• _GIVEN INSTRUCTION_: State how many lines in these records contain the word "this", and nothing else.

==== AVAILABLE RECORDS

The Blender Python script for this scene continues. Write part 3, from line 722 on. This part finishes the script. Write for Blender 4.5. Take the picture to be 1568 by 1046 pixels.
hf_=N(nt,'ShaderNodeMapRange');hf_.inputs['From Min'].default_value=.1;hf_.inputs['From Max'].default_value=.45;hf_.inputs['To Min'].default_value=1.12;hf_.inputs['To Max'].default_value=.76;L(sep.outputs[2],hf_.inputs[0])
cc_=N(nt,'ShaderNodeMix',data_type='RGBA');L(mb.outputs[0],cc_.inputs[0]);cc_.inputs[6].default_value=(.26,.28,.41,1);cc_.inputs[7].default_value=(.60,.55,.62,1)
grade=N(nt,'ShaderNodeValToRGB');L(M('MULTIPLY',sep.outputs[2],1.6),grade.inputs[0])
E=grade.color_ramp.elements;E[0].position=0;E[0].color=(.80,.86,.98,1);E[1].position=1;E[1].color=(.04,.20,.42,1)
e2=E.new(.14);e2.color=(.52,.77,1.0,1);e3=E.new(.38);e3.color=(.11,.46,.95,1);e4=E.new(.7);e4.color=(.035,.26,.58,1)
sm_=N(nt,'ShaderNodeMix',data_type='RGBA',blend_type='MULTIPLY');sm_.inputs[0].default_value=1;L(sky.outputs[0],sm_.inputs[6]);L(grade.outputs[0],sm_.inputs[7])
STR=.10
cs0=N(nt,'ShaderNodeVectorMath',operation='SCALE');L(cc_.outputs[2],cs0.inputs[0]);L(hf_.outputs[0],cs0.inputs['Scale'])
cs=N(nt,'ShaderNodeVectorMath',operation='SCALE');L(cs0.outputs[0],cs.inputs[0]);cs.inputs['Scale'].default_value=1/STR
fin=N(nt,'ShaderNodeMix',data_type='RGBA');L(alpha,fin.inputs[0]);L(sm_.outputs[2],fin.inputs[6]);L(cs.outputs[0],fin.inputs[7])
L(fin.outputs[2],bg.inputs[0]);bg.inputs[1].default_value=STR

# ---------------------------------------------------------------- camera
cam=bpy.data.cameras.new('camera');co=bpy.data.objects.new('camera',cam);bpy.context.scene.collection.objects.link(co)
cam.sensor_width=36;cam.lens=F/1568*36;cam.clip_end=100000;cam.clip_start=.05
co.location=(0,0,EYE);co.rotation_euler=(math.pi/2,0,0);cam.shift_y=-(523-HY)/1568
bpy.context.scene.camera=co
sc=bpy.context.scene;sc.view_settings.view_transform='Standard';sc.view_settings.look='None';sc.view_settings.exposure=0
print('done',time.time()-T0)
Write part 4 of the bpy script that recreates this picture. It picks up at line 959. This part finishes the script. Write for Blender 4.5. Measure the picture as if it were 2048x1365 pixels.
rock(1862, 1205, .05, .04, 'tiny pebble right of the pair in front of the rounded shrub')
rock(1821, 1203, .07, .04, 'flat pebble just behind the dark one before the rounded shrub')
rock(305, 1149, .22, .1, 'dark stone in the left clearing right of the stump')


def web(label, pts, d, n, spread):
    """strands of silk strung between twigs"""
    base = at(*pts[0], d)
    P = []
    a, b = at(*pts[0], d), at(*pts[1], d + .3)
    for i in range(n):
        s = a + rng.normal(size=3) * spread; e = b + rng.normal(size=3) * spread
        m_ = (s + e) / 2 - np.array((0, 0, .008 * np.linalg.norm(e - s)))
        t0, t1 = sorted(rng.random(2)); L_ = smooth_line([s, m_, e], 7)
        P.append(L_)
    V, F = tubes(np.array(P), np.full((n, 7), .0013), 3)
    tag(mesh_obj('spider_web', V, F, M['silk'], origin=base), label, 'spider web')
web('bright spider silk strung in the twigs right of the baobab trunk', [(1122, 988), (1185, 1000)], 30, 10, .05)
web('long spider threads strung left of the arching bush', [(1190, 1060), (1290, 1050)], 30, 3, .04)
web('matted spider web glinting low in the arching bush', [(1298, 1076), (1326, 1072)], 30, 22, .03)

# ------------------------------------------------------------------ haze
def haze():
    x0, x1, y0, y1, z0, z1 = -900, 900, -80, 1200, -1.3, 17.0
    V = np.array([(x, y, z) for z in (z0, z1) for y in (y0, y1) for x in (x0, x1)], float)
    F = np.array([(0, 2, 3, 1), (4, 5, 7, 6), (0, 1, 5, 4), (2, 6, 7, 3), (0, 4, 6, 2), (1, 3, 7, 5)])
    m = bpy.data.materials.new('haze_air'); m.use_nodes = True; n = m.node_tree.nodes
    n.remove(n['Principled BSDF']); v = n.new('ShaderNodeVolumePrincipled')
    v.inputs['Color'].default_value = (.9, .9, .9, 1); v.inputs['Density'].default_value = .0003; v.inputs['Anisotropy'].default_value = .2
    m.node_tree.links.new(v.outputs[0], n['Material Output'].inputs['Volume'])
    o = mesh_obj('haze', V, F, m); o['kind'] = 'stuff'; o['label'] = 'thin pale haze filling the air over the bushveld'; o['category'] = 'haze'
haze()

========

• _COMPLETE OUTPUT_: 2